You have a wage, say X. The employer has to pay taxes, insurance and so on for hiring you, based on the wage X. Nothing is removed from the wage at that point. Then you have to pay taxes and insurance based on your wage, that is subtracted from your wage.
Of course this has the effect that the cost of your employer equals your wage, plus employer taxes. And the money in your pocket is your wage, minus employee taxes. Where this is important is when employer taxes change (the employer's cost of hiring you changes, your wage and the money in your pocket don't change), or when employee taxes change (the employer's cost of hiring you is unchanged, your wage is unchanged, but your taxes and the money in your pocket change).
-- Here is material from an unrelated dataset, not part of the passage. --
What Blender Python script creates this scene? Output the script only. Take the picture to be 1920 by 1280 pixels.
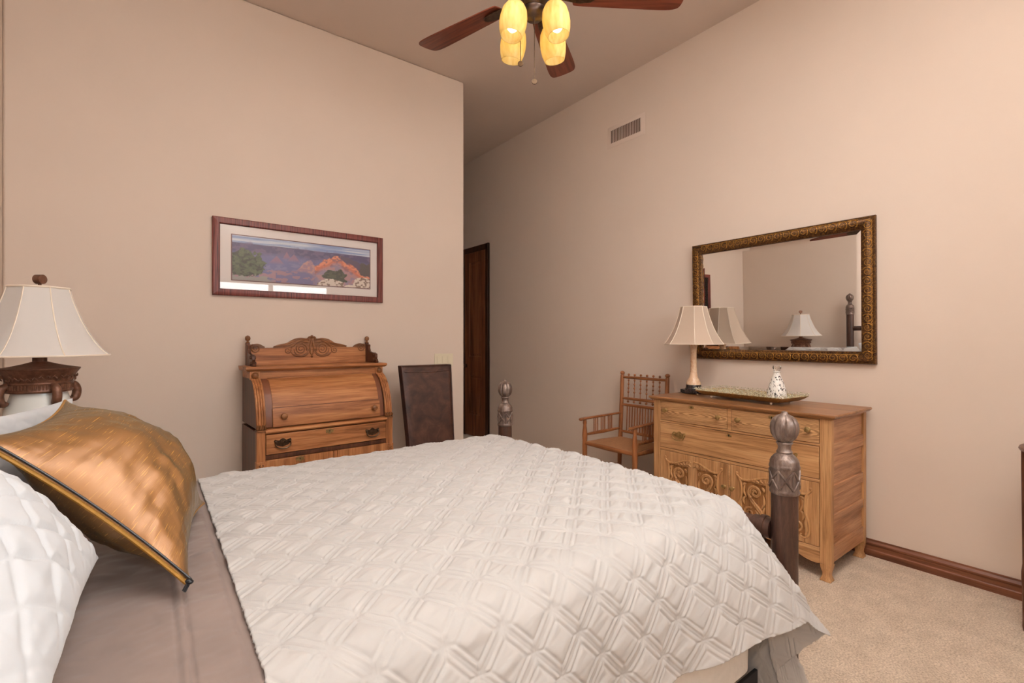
import bpy, bmesh, math, random
import numpy as np
from mathutils import Vector, Matrix, noise as mnoise
C = bpy.context
S = C.scene
for o in list(bpy.data.objects):
    bpy.data.objects.remove(o)
PI = math.pi
R = math.radians
random.seed(7)

# ------------------------------------------------------------------ camera
cd = bpy.data.cameras.new('camera')
cam = bpy.data.objects.new('camera', cd)
S.collection.objects.link(cam)
cd.sensor_fit = 'HORIZONTAL'
cd.sensor_width = 36.0
cd.lens = 36.0 * 898 / 1920
cd.shift_y = -3.0 / 1920
cd.clip_start = 0.02
cd.clip_end = 200
cam.location = (0, 0, 1.3)
cam.rotation_euler = (PI / 2, 0, math.atan2(.798, .602) - PI / 2)
S.camera = cam

# ------------------------------------------------------------------ world, lights, exposure
W = bpy.data.worlds.new('world')
S.world = W
W.use_nodes = True
bg = W.node_tree.nodes['Background']
bg.inputs[0].default_value = (.86, .93, 1.0, 1)
bg.inputs[1].default_value = .6
S.view_settings.view_transform = 'Standard'
S.view_settings.look = 'None'
S.view_settings.exposure = 0.72
S.view_settings.gamma = 1.0
S.view_settings.use_curve_mapping = False
S.cycles.max_bounces = 10
S.cycles.diffuse_bounces = 6
S.cycles.glossy_bounces = 4
S.cycles.transmission_bounces = 6
S.cycles.transparent_max_bounces = 8
S.cycles.sample_clamp_indirect = 6.0
S.cycles.use_denoising = True


def lamp(name, kind, loc, energy, color, size=.1, size_y=None, rot=(0, 0, 0)):
    l = bpy.data.lights.new(name, kind)
    l.energy = energy
    l.color = color
    if kind == 'AREA':
        l.shape = 'RECTANGLE'
        l.size = size
        l.size_y = size_y or size
    else:
        l.shadow_soft_size = size
    o = bpy.data.objects.new(name, l)
    o.location = loc
    o.rotation_euler = rot
    S.collection.objects.link(o)
    return o


# soft daylight through the window of the wall behind the photographer
lamp('window_daylight', 'AREA', (1.55, -.95, 1.94), 20, (.92, .97, 1.0), 1.84, .56, (R(90), 0, 0))
# added spot bounced off the ceiling to brighten the room; direct flash at camera
st_ = lamp('bounced_fill', 'SPOT', (1.02, .02, 2.35), 900, (.80, .91, 1.0), .12, None, (R(180), 0, 0))
st_.data.spot_size = R(100)
st_.data.spot_blend = .6
lamp('camera_flash', 'POINT', (.02, -.02, 1.45), 9, (.88, .95, 1.0), .05)

# ------------------------------------------------------------------ materials


def lin(c):
    return tuple(((v / 255) / 12.92 if v / 255 <= .04045 else ((v / 255 + .055) / 1.055) ** 2.4) for v in c) + (1,)


def newmat(name):
    m = bpy.data.materials.new(name)
    m.use_nodes = True
    nt = m.node_tree
    return m, nt, nt.nodes['Principled BSDF']


def link(nt, a, b):
    nt.links.new(a, b)


def coords(nt, scale=(1, 1, 1), kind='Object', rot=(0, 0, 0)):
    tc = nt.nodes.new('ShaderNodeTexCoord')
    mp = nt.nodes.new('ShaderNodeMapping')
    mp.inputs['Scale'].default_value = scale
    mp.inputs['Rotation'].default_value = rot
    link(nt, tc.outputs[kind], mp.inputs['Vector'])
    return mp.outputs[0]


def noise(nt, vec, scale=5, detail=4, rough=.55, dist=0.0):
    n = nt.nodes.new('ShaderNodeTexNoise')
    n.inputs['Scale'].default_value = scale
    n.inputs['Detail'].default_value = detail
    n.inputs['Roughness'].default_value = rough
    n.inputs['Distortion'].default_value = dist
    link(nt, vec, n.inputs['Vector'])
    return n.outputs['Fac']


def ramp(nt, fac, stops):
    r = nt.nodes.new('ShaderNodeValToRGB')
    e = r.color_ramp.elements
    e[0].position, e[0].color = stops[0]
    e[1].position, e[1].color = stops[-1]
    for p, c in stops[1:-1]:
        x = e.new(p)
        x.color = c
    link(nt, fac, r.inputs[0])
    return r.outputs[0]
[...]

So your real tax burden is the employee's taxes that you pay. What the employer pays is none of your business. When you look for a job, you look for your wages - your employer should know that your wage isn't your cost, but you don't care. In the UK, the employer's tax burden for hiring you can change with your circumstances, for example age, because the government wants to encourage companies to hire people needing more experience. That doesn't affect your wages.
Now if your employer has a budget X to hire someone, they can easily calculate what wage they can offer. They should know that there is extra cost for them. But that's not just the employer's taxes, it's also office space, computer equipment and all that.
PS. There is one situation I know of where a UK employer gets some rebate - I think they don't have to pay the first £4,000 or so of employer NI contributions. With a single employer, they save £4,000 per employee. With ten employees, they save $400 per employee. Now how would you look at that if you claimed all taxes were paid by the employee? The employee would get less money if another employee gets hired?